For a "pure" in/not in check, use set.intersection. Creating a set of the bigger text (if you can hold it in memory) will speed up this task tremendously.

A set reduces the amount of words to be checkt to unique checks and the check itself is O(1) - that is about as fast as you can get:

from urllib.request import urlopen

# use from disc, else get once from url and save to disc to use it
try:
    with open("faust.txt") as f:
        data = f.read()
except:
    # partial credit: https://stackoverflow.com/a/46124819/7505395

    # get some freebe text - Goethes Faust should suffice
    url = "https://archive.org/stream/fausttragedy00goetuoft/fausttragedy00goetuoft_djvu.txt"
    data = urlopen(url).read()
    with open("faust.txt", "wb") as f:
        f.write(data)

Process the data for measurements:

words = data.split()  # words: 202915
unique = set(words)   # distinct words: 34809

none_true = {"NoWayThatsInIt_1", "NoWayThatsInIt_2", "NoWayThatsInIt_3", "NoWayThatsInIt_4"}
one_true = none_true | {"foul"}

# should use timeit for it, havent got it here
def sloppy_time_measure(f, text):
    import time
    print(text, end="")
    t = time.time()
    # execute function 1000 times
    for _ in range(1000):
        f()
    print( (time.time() - t) * 1000, "milliseconds" )

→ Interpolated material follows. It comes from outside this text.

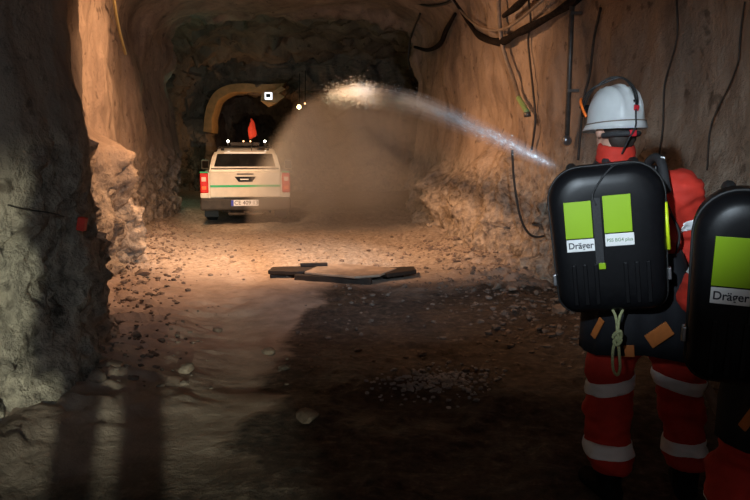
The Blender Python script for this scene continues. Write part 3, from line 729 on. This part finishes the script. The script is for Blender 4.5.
    for s, sl in (('L', .18), ('R', -.22)):
        cx = V['k'+s].x; other = V['kR' if s == 'L' else 'kL'].x; mid = (cx+other)/2
        def reg(c, cx=cx, mid=mid): return (c.x < mid) == (cx < mid) and c.z < .72
        reg.cx = cx
        kz = J['kL'][2]+J.get('band', 0); band(kz-.005, kz+.055, sl, reg); band(.225, .285, .03, reg)
    for s in 'LR':
        aa, bb = V['s'+s], V['e'+s]
        def reg(c, aa=aa, bb=bb):
            d = bb-aa; t = (c-aa).dot(d)/d.length_squared; return -.2 < t < 1.1 and (c-(aa+d*t)).length < .12
        reg.cx = aa.x; zc = aa.z*.42+bb.z*.58
        band(zc-.022, zc+.022, .25 if s == 'R' else -.25, reg)
    # boots
    for s, sg in (('L', -1), ('R', 1)):
        an = V['a'+s]; bm = bmesh.new(); add_caps(bm, an+Vector((0, 0, .14)), an+Vector((0, 0, -.02)), .062, .055)
        dd = Vector((sg*.25, 1, 0)).normalized(); add_caps(bm, an+Vector((0, 0, -.035))-dd*.03, an+dd*.17+Vector((0, 0, -.045)), .052, .045)
        bmesh.ops.create_cube(bm, size=.001, matrix=Matrix.Translation(an))
        b_ = remesh('boot', bm, .01, 4, M['boot'])
        for v in b_.data.vertices: v.co.z = max(v.co.z, .012)
        K(b_)
    # navy harness skirt with orange patches
    bm = bmesh.new(); rg = []; cx, cy = V['pel'].x, V['pel'].y
    for k in range(28):
        a = 2*math.pi*k/28; wv_ = .012*math.sin(5*a)+.006*math.sin(11*a)
        rg.append([bm.verts.new((cx+(rx+wv_)*math.cos(a)+dx, cy+(ry+wv_)*math.sin(a), z_+.018*math.sin(3*a+1)*(z_ < .75))) for rx, ry, z_, dx in
                   ((.170, .155, V['pel'].z+.20, -.02), (.205, .175, V['pel'].z+.06, 0), (.228, .19, V['pel'].z-.10, .0), (.235, .195, V['pel'].z-.235, .005))])
    for k in range(28):
        A_, B_ = rg[k], rg[(k+1) % 28]
        for j in range(3): bm.faces.new((A_[j], B_[j], B_[j+1], A_[j+1]))
    bmesh.ops.subdivide_edges(bm, edges=bm.edges[:], cuts=1, use_grid_fill=True, smooth=.6); bmesh.ops.solidify(bm, geom=bm.faces[:], thickness=.008)
    K(from_bm('tool_skirt', bm, M['navy'], None, True))
    for dx, dz, sx, sz, rt in ((.085, -.125, .105, .065, .62), (-.16, -.125, .03, .10, -.5), (-.035, -.20, .06, .05, .1)):
        ang = math.asin(max(-1, min(1, dx/.235)))-.36; yy = cy-.197*math.cos(ang)-.010
        rot = Matrix.Rotation(ang, 3, 'Z') @ Matrix.Rotation(-rt, 3, 'Y')
        pt = box('patch', (cx+.240*math.sin(ang), yy, V['pel'].z+dz), (sx, .008, sz), M['patch'], None, rot, .003); K(pt); pt['label'] = 'orange patch'
    # collar and harness straps
    bm = bmesh.new(); nk = V['neck']
    tube_pts = [nk+Vector((.066*math.cos(a), .066*math.sin(a), .028+.012*math.sin(a))) for a in [2*math.pi*k/20 for k in range(21)]]
    add_tube(bm, tube_pts, .020, 8, False); add_tube(bm, [p_*1.0+Vector((0, 0, .03)) for p_ in tube_pts], .017, 8, False); add_tube(bm, [p_*1.0+Vector((0, 0, .052)) for p_ in tube_pts], .012, 8, False); K(remesh('collar', bm, .008, 4, M['suit']))
    for s in 'LR':
        sh = V['s'+s]; sg = -1 if s == 'L' else 1; m_ = nk*.45+sh*.55
        K(tube('shoulder_strap', [m_+Vector((0, -.15, -.05)), m_+Vector((0, -.07, .075)), m_+Vector((0, .05, .07)), m_+Vector((0, .14, -.06)), m_+Vector((0, .15, -.25))], .019, M['strap']))
    # helmet
    hm = bpy.data.objects.new('helmet', None); col.objects.link(hm); hm.parent = E
    hm.scale = (.96, 1.0, 1.05); hm.location = hv(0, 0, .030)-base; hm.rotation_euler = (R(J.get('htilt', -4)), R(J.get('hroll', -4)), J['hyaw'])
    bm = bmesh.new(); NR, NC = 14, 56; rings = []
    for i in range(NR+1):
        t = i/NR; row = []
        for j in range(NC):
            a = 2*math.pi*j/NC; ph = t*math.pi/2; r_ = math.sin(ph)**.85; zz = math.cos(ph)**.9 if t < 1 else 0
            ridge = 0
            for a0 in (.0, .42, -.42): # raised ribs running front to back
                xx = math.cos(a)*r_; ridge += .009*math.exp(-((xx-a0)/.075)**2)*(1 if zz > .25 else zz*4)
            x = math.cos(a)*(.112*r_+ridge*r_); y = math.sin(a)*(.138*r_+ridge*r_); row.append(bm.verts.new((x, y, zz*.135+ridge)))
            if t == 0: row = row[:1]
        rings.append(row)
    # skirt and rim
    for k, (ex, dz) in enumerate(((.003, -.008), (.009, -.022), (.013, -.036))):
        rings.append([bm.verts.new((math.cos(a)*(.112+ex), math.sin(a)*(.138+ex)+(.028*k/2 if math.sin(a) > .3 else 0)*math.sin(a), dz-.008*max(0, -math.sin(a))*k/2)) for a in [2*math.pi*j/NC for j in range(NC)]])
    top_ = rings[0][0]
    for j in range(NC): bm.faces.new((top_, rings[1][j], rings[1][(j+1) % NC]))
    for A_, B_ in zip(rings[1:], rings[2:]):
        for j in range(NC): bm.faces.new((A_[j], B_[j], B_[(j+1) % NC], A_[(j+1) % NC]))
    for v in [v for v in bm.verts if not v.link_faces]: bm.verts.remove(v)
    bmesh.ops.solidify(bm, geom=bm.faces[:], thickness=.004)
    shell = from_bm('helmet_shell', bm, M['helmet'], hm, True)
    bm = bmesh.new(); add_tube(bm, [(.119*math.cos(a), .145*math.sin(a), -.012) for a in [2*math.pi*j/40 for j in range(41)]], .0025, 6, False)
    from_bm('rim_groove', bm, M['hosegrey'], hm, True)
    tube('head_strap', [(.075*math.cos(a), -.02+.10*math.sin(a), -.062) for a in [math.pi+math.pi*j/10 for j in range(11)]], .011, M['strap'], hm)
    box('strap_adjuster', (0, -.125, -.062), (.03, .018, .026), M['red'], hm, None, .004)
    box('cable_clip', (.006, -.140, .034), (.022, .014, .022), M['red'], hm, Matrix.Rotation(.5, 3, 'X'), .003)
    box('cable_bracket', (.006, -.130, .056), (.020, .020, .020), M['black'], hm, None, .003)
    tube('lamp_cable', [(-.10, .12, .065), (-.095, .05, .125), (-.045, .0, .152), (.0, -.045, .164), (.008, -.104, .122), (.006, -.134, .070), (.0, -.140, .040)], .0042, M['rubber'], hm)
    tube('lamp_cable', [(-.09, .115, .06), (-.08, .045, .130), (-.03, -.01, .168), (.010, -.055, .158), (.022, -.108, .112), (.018, -.134, .06), (.004, -.142, .03), (.0, -.146, 0), (-.005, -.150, -.04), (-.02, -.12, -.09), (-.03, -.09, -.14)], .0038, M['rubber'], hm)
    lm = box('headlamp', (-.045, .148, .055), (.055, .035, .05), M['black'], hm, None, .008)
    bm = bmesh.new(); add_tube(bm, [(-.045, .166, .055), (-.045, .170, .055)], .018, 12); from_bm('headlamp_lens', bm, GL['hl'], hm)
    tag(tube('goggle_strap', [(-.118, .04, .02), (-.124, .06, .055), (-.118, .085, .085), (-.10, .11, .10)], .006, M['orange'], hm), 'orange strap loop')
    return E, V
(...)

# .intersection calculates _full_ intersection, not only an "in" check:
lw = len(words)
ls = len(unique)
sloppy_time_measure(lambda: none_true.intersection(words), f"Find none in list of {lw} words: ")
sloppy_time_measure(lambda: one_true.intersection(words), f"Find one  in list of {lw} words: ")
sloppy_time_measure(lambda: any(w in words for w in none_true), 
                            f"Find none using 'in' in list of {lw} words: ")

sloppy_time_measure(lambda: none_true.intersection(unique), f"Find none in set of {ls} uniques: ")
sloppy_time_measure(lambda: one_true.intersection(unique), f"Find one  in set of {ls} uniques: ")
sloppy_time_measure(lambda: any(w in unique for w in one_true), 
                            f"Find one  using 'in' in set of {ls} uniques: ")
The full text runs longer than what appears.